June 05, 2019

Granddad



I was fortunate to grow up with two grandfathers in my young life. They were similar, but very different. I called both of them by the identical name…Granddad.  That’s it…just Granddad.  I made no distinction unless I was referencing one of them, for clarity’s sake, to someone else. Then, it would be Granddad Howard or Granddad Leonard. 
Granddad Howard was my father’s dad…the Morgan side. They came to the San Joaquin Valley in central California in the 1930’s from Tennessee…near Lawrenceburg. In Tennessee, they lived in a cabin in the woods and bore a striking resemblance to the famous Jed Clampett TV family. Granddad bought farmland in the famed San Joaquin Valley and grew cotton, alfalfa, and raisin grapes, along with a few head of livestock and always one milk cow. They were not wealthy, but being land owners, they made a decent living and had an adequate investment when the time came to retire, sell out and move to the coast.
Granddad Leonard was my mother’s father. They were the Kilcrease side. He also migrated with his family in the 1930’s to California. He was from the Texas panhandle, not too far from Oklahoma. They were not land owners.  They always lived at the mercy of someone else’s generosity, or lack thereof. They were honest folks, and very hard workers. An ironclad contract was no better than Granddad’s simple yes or no. Granddad Leonard would make you think of John Steinbeck’s sharecropping, hardworking character, Pa Joad, and his family in the terrific novel, The Grapes of Wrath. Granddad was a janitor at my grade school, and my bus driver.  It was a low paying job, but he never treated it as such. He gave it all he had…every single day.
These two men greatly influenced me…very similar in that they were both down home country through and through, but vastly different in how their lives played out.  They were my Tennessee granddad and my Texas granddad.

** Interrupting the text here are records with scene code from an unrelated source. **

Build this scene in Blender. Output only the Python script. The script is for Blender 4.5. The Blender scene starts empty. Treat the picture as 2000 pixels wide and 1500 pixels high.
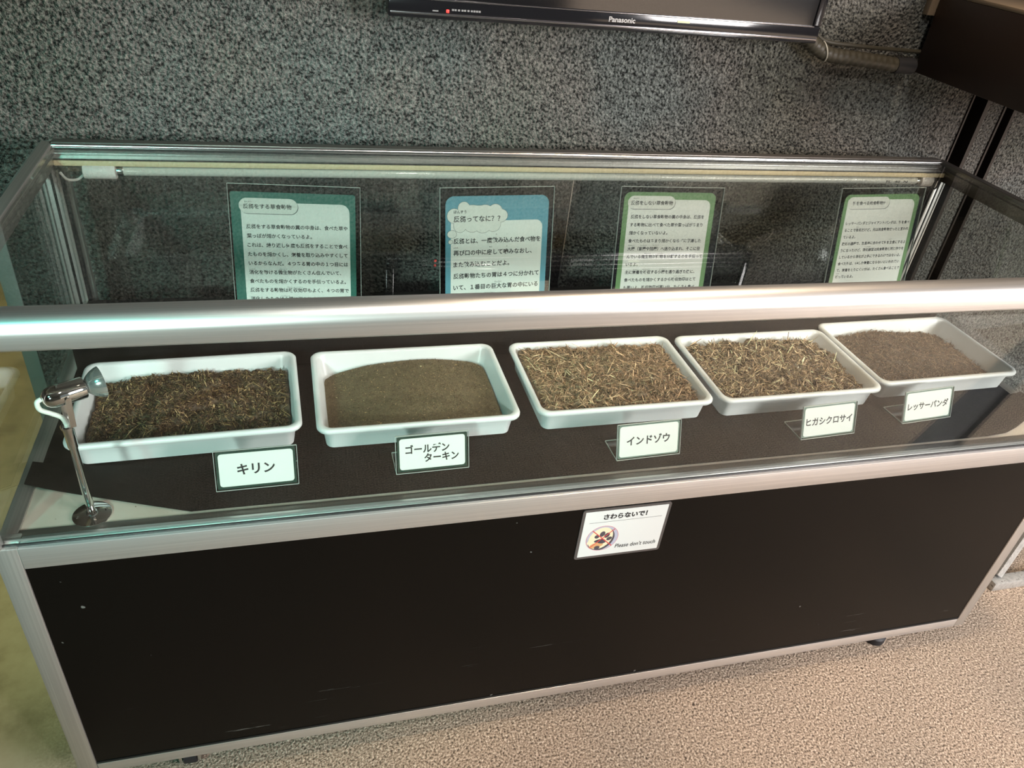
import bpy, bmesh, math, random
import numpy as np
from mathutils import Vector, Matrix, noise as mnoise

S = bpy.context.scene
COL = S.collection
random.seed(7)
R = math.radians

# ------------------------------------------------------------------ camera
cam_d = bpy.data.cameras.new('camera')
cam = bpy.data.objects.new('camera', cam_d)
COL.objects.link(cam)
CAM = Vector((0.3975, -0.8097, 1.3780))
rt = Vector((0.9641557, -0.24522093, 0.10134339)).normalized()
fw = Vector((0.25885498, 0.78538301, -0.56228786)).normalized()
up = rt.cross(fw).normalized()
M = Matrix((rt, up, -fw)).transposed().to_4x4()
M.translation = CAM
cam.matrix_world = M
cam_d.sensor_fit = 'HORIZONTAL'
cam_d.sensor_width = 36.0
cam_d.lens = 1504.825 / 2000.0 * 36.0
cam_d.clip_start = 0.02
cam_d.clip_end = 100
S.camera = cam

# ------------------------------------------------------------------ world, lights, exposure
w = bpy.data.worlds.new('world'); S.world = w; w.use_nodes = True
bg = w.node_tree.nodes['Background']
bg.inputs['Color'].default_value = (0.80, 0.86, 0.92, 1)
bg.inputs['Strength'].default_value = 0.25

def area_light(name, loc, target, size, power, color, size_y=None, spread=180):
    d = bpy.data.lights.new(name, 'AREA')
    d.energy = power; d.color = color; d.size = size
    if size_y: d.shape = 'RECTANGLE'; d.size_y = size_y
    d.spread = R(spread)
    o = bpy.data.objects.new(name, d); COL.objects.link(o)
    o.location = loc
    o.rotation_euler = (Vector(target) - Vector(loc)).to_track_quat('-Z', 'Y').to_euler()
    return o
def spot_light(name, loc, target, power, color, angle=60, radius=0.03, blend=0.5):
    d = bpy.data.lights.new(name, 'SPOT')
    d.energy = power; d.color = color; d.spot_size = R(angle); d.spot_blend = blend
    d.shadow_soft_size = radius
    o = bpy.data.objects.new(name, d); COL.objects.link(o)
    o.location = loc
    o.rotation_euler = (Vector(target) - Vector(loc)).to_track_quat('-Z', 'Y').to_euler()
    return o
area_light('daylight_opening', (3.1, -2.1, 1.70), (1.3, 0.0, 0.60), 1.2, 150, (1.0, 0.95, 0.93), 0.9)
spot_light('teal_wash', (-0.55, -2.3, 1.60), (0.34, 0.05, 0.72), 225, (0.78, 1.0, 0.94), 30, 0.12, 0.9)
spot_light('teal_spot', (-0.75, -1.5, 2.05), (0.05, 0.05, 0.80), 60, (0.10, 1.0, 0.84), 36, 0.05)
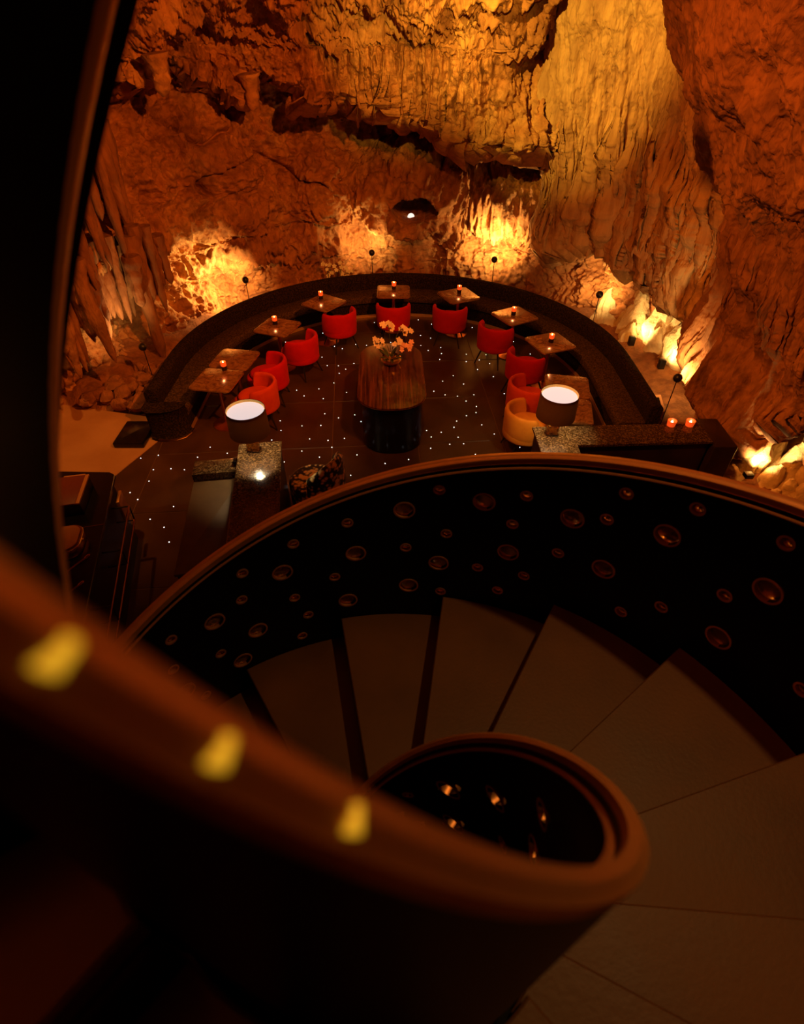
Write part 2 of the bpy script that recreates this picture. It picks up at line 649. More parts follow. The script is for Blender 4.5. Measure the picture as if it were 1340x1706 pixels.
# horizontal scaly shelves low on the wall, raking in the uplight
sc = np.abs(((P0[..., 2] * 7.5 + 1.4 * fbm(P0 * 2.2, 3, 91)) % 1.0) - 0.5)
d += 0.05 * (sc - 0.25) * smooth(1.9, 1.2, ZZ)
P1 = P0 + n0 * d[..., None]
# the opening in the boulder: a pocket half a metre wide running back into the rock
hx = (AZ - 3.0) / 4.6
hz = (P1[..., 2] - 1.60) / 0.235
rr = np.sqrt(hx ** 2 + hz ** 2) + 0.16 * fbm(P0 * 4.0, 2, 99)
pocket = smooth(1.03, 0.93, rr)
outd = np.stack([np.sin(ar), np.cos(ar), 0 * ar], -1)
P1 += outd * (1.3 * pocket)[..., None]
wall_back = sheet('wall_back', P1, M['rock'])
tag(wall_back, 'rugged orange limestone cave wall behind the curved bench', None, None, 'structure')


def wall_at(az, z):
    i = int(np.clip(np.searchsorted(azd, az), 0, NA - 1))
    j = int(np.clip(np.searchsorted(zz, z), 0, NZ - 1))
    return P1[j, i]


# ------------------------------------------------------------------ overhang / ceiling
bx = [(-86, 3.95), (-78, 4.02), (-72, 4.05), (-66, 4.15), (-59, 3.98), (-53, 4.16), (-47, 4.05), (-40, 3.82), (-37, 3.6), (-34.6, 3.89), (-29, 3.86), (-23.6, 3.69), (-18.7, 3.48),
      (-12, 3.55), (-4.4, 3.64), (4.5, 3.44), (12, 3.22), (20, 3.08), (28, 3.02), (35, 3.0), (44, 3.0), (55, 3.1), (75, 3.3)]
baz = np.array([b[0] for b in bx], float)
bz = np.array([b[1] for b in bx], float)
NU, NVf, NVb = 900, 230, 70
au = np.linspace(-90, 46, NU)
zb = np.interp(au, baz, bz)
# ragged fringe of short stalactites along the lower edge
s_arc = np.radians(au) * 3.9
q = np.stack([s_arc * 3.2, 0 * s_arc, 0 * s_arc + 3.3], -1)
fr = np.clip(ridged(q, 3, 5) - 0.35, 0, None)
fringe = 0.16 * fr * smooth(-14, 2, au) + 0.05 * fr
zb = zb - fringe
rows = []
cz = [(2.55, 7.0), (1.7, 5.6), (1.15, 4.92), (0.75, 4.72), (0.25, 4.52), (0.02, 4.30)]  # (inward from the edge ring, height)
tt = np.linspace(0, 1, NVf)
RB = 3.9
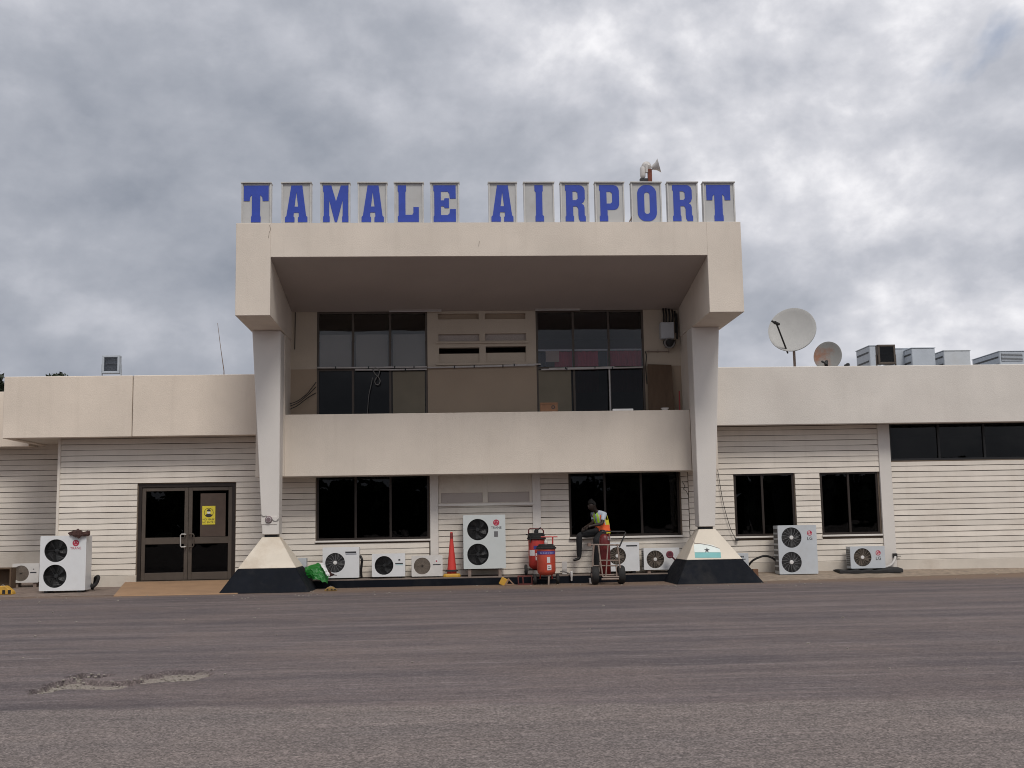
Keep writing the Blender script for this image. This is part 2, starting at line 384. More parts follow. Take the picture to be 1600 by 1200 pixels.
GRAV = mat('pale gritty pavement', (.27, .215, .165), .95, .25, 7, .7, 45, stain=(.15, .12, .10), stain_amt=.5)

# ------------------------------------------------------------------ ground with a pothole
def hash2(i, j): 
    v = math.sin(i*127.1 + j*311.7)*43758.5453; return v-math.floor(v)
def vn(x, y):
    i, j = math.floor(x), math.floor(y); a, b = x-i, y-j; a = a*a*(3-2*a); b = b*b*(3-2*b)
    return (hash2(i, j)*(1-a)+hash2(i+1, j)*a)*(1-b) + (hash2(i, j+1)*(1-a)+hash2(i+1, j+1)*a)*b
def fb(x, y): return vn(x, y)*.5 + vn(x*2.1+5, y*2.1)*.28 + vn(x*4.3, y*4.3+9)*.22
PX0, PX1, PY0, PY1 = -4.6, -1.2, 9.3, 11.7
holes_px = [((78, 1075), (100, 1068), 9), ((100, 1070), (190, 1070), 6.5), ((190, 1068), (255, 1062), 5.5), ((250, 1056), (312, 1055), 8), ((118, 1056), (160, 1057), 3)]
segs = []
for a, b, hp in holes_px:
    ga, gb = G(*a), G(*b); hw = (G(a[0], a[1]-hp).y - G(a[0], a[1]+hp).y)/2; segs.append((ga, gb, hw))
def hole_mask(x, y):
    x += (fb(x*5, y*5)-.5)*.22; y += (fb(x*4+30, y*6)-.5)*.26
    best = 9
    for a, b, hw in segs:
        dx, dy = b.x-a.x, b.y-a.y; t = max(0, min(1, ((x-a.x)*dx+(y-a.y)*dy)/(dx*dx+dy*dy)))
        d = math.hypot((x-a.x-dx*t)*3.2, (y-a.y-dy*t))/hw; best = min(best, d)
    return max(0, min(1, (1-best)/.14))
nx, ny = 180, 120
gv, gf, hm_ = [], [], []
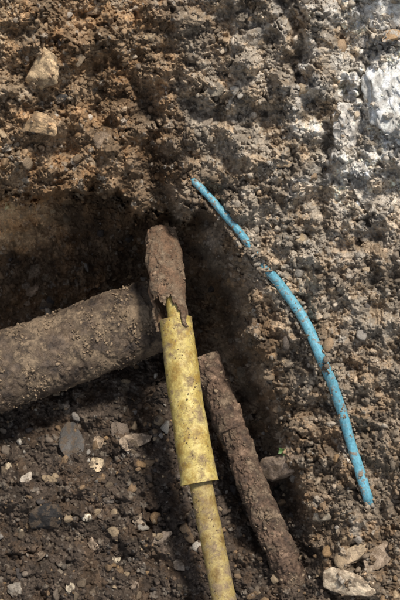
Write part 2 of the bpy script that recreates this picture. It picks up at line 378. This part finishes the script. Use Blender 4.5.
bp=np.array([(187,173,-14),(195,182,-1),(208,195,2),(222,211,3),(238,230,2),(247,242,-2),(255,254,-9),(263,265,-1),(280,285,2),(295,305,3),(310,332,3),(319,353,2),(326,369,-3),(332,383,2),(341,408,3),(350,440,3),(360,472,2),(367,495,0),(372,509,-14)],float)
loch=[]
for x,y,o_ in bp:
    g=sampleH(x+rng.uniform(-5,5,80),y+rng.uniform(-5,5,80));loch.append(np.percentile(g,78))
loch=np.array(loch);loch=np.convolve(np.pad(loch,1,'edge'),[.25,.5,.25],'valid')
pts=[(bp[i,0],bp[i,1],loch[i]+bp[i,2]) for i in range(len(bp))]
brf=lambda t:3.7+1.5*ss(.1,.5,t)
c1,*blp=tube('pipe_run',pts,brf,blu,500,48,dsp(30,.5,57,.1,4))
empty('blue_water_pipe',c1)
qx=[];qy=[];qr=[];qh=[]
for i in range(len(bp)-1):
    for _ in range(60):
        u=rng.random();x=bp[i,0]*(1-u)+bp[i+1,0]*u;y=bp[i,1]*(1-u)+bp[i+1,1]*u;hh_=loch[i]*(1-u)+loch[i+1]*u
        o_=bp[i,2]*(1-u)+bp[i+1,2]*u
        if o_<-2.5: s=rng.normal()*4
        elif rng.random()<.6: s=rng.choice([-1,1])*(5.5+rng.random()*3)
        else: continue
        dx,dy=bp[i+1,:2]-bp[i,:2];l=math.hypot(dx,dy)
        qx.append(x-dy/l*s);qy.append(y+dx/l*s);qr.append(.8+rng.random()**2*2);qh.append(hh_+rng.random()*1.5-(1 if o_<-5 else 2.5))
qx,qy,qr,qh=map(np.array,(qx,qy,qr,qh))
scatter('soil_clods',loc(qx,qy,qh),qr,smp(COL,qx,qy)*(.75+.5*rng.random((len(qx),1))),soil,2,8,91)
def cling(par,info,rfun,n,rmin,rmax,colr,seed,tmin=0,tmax=1,amin=20,amax=165,th=-.05):
    C,e1,e2,T_=info;r=np.random.default_rng(seed)
    t=r.uniform(tmin,tmax,n);a=np.radians(np.clip(r.normal((amin+amax)/2,(amax-amin)/3.2,n),amin-20,amax+20))
    keep=(fbm(t*T_[-1],a*20,22,seed,3)>th);t=t[keep];a=a[keep];n=len(t)
    i=(t*(len(C)-1)).astype(int);rad=rmin+(rmax-rmin)*r.random(n)**3
    rr=rfun(t)+rad*.05
    P=C[i]+np.cos(a)[:,None]*rr[:,None]*e1[i]+np.sin(a)[:,None]*rr[:,None]*e2[i]
    col=np.array(colr)*(.5+.9*r.random((n,1)))
    ob=scatter('clinging_soil',P,rad,col,soil,2,8,seed+1);ob.parent=bpy.data.objects[par]
cling('cast_iron_pipe',ironp,lambda t:41+0*t,3000,.5,2.2,(.25,.18,.115),71,.35,1,th=.12)
cling('rusty_pipe_socket',fitp,lambda t:16.5+2*t,240,.5,2.0,(.25,.17,.11),73,0,.6)
cling('yellow_gas_pipe',slp,lambda t:16.2+2.4*t,420,.3,1.2,(.22,.15,.08),75,th=.1)
cling('yellow_gas_pipe',inp,lambda t:11.8+0*t,300,.3,1.2,(.22,.15,.08),77,0,.6)
cling('rusty_service_pipe',rp,lambda t:14.4+2.6*t,500,.5,2.4,(.22,.16,.105),79,th=.1)
cling('blue_water_pipe',blp,brf,300,.4,1.4,(.3,.23,.16),81,th=.1)
gm,nt,b=newmat('leaf');n=noise(nt,300);c=ramp(nt,n.outputs[0],[(.3,(.05,.1,.025)),(.7,(.1,.18,.05))]);nt.links.new(c.outputs[0],b.inputs['Base Color']);b.inputs['Roughness'].default_value=.6
V=[];F=[]
base=loc(np.array(283.),np.array(451.),sampleH(np.array([283.]),np.array([451.]))[0]+6)
for k in range(7):
    a=k*.9+.3;ln=5+2*(k%3);d=np.array([math.cos(a),math.sin(a)*.5,.35]);s=np.array([-math.sin(a),math.cos(a),.1])
    o=len(V)
    for q,wd,z in((0,.2,0),(.35,1.3,.6),(.7,1.2,.9),(1,.1,.4)):
        c=base+d*ln*q+np.array([0,0,z]);V+= [c-s*wd,c+s*wd]
    for j in range(3): F.append([o+2*j,o+2*j+1,o+2*j+3,o+2*j+2])
mkmesh('weed_sprig',world(np.array(V)),np.array(F),gm)
# ---------- camera, light
cam=bpy.data.cameras.new('camera');co=bpy.data.objects.new('camera',cam);bpy.context.scene.collection.objects.link(co)
co.location=Vector(N_*D*S);co.rotation_euler=(math.pi/2-TH,0,0)
cam.sensor_fit='VERTICAL';cam.sensor_height=24;cam.lens=12/(300/D);cam.clip_start=.05;cam.clip_end=100
bpy.context.scene.camera=co
ts=Vector((.27,-.05,.93)).normalized()
sun=bpy.data.lights.new('sun','SUN');sun.energy=4.3;sun.angle=math.radians(8);sun.color=(1,.95,.88)
so=bpy.data.objects.new('sun',sun);bpy.context.scene.collection.objects.link(so);so.rotation_euler=ts.to_track_quat('Z','Y').to_euler()
w=bpy.data.worlds.new('World');bpy.context.scene.world=w;w.use_nodes=True;nt=w.node_tree
sk=nt.nodes.new('ShaderNodeTexSky');sk.sky_type='NISHITA';sk.sun_disc=False;sk.sun_elevation=math.asin(ts.z);sk.sun_rotation=math.atan2(ts.x,ts.y)
hs=nt.nodes.new('ShaderNodeHueSaturation');hs.inputs['Saturation'].default_value=.5
nt.links.new(sk.outputs[0],hs.inputs['Color']);nt.links.new(hs.outputs[0],nt.nodes['Background'].inputs[0]);nt.nodes['Background'].inputs[1].default_value=.145
vs=bpy.context.scene.view_settings;vs.view_transform='Standard';vs.look='None';vs.exposure=0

I suppose it would take a book to include all my memories of these unique men, and my experiences growing up around them. Perhaps someday that will come to pass.  I owe them a debt of love and gratitude that cannot be calculated. I came from very good bones.

2 comments:

Vicky Ann said...

I feel the same way! My Grandpa Theimer really did shape the strength in me. He didn't see a little kid, he always made me feel ten feet tall with muscles like Schwarzenegger. My Grandpa Bader taught me totally different things, mostly indirectly, but just as valuable. I look forward to the full book on your Granddads.

Mark Morgan said...

Thanks Vicky...some more of my grandfathers may come out in book form....most likely fiction, but taking from them things I observed or heard them say. I got some great material being around them.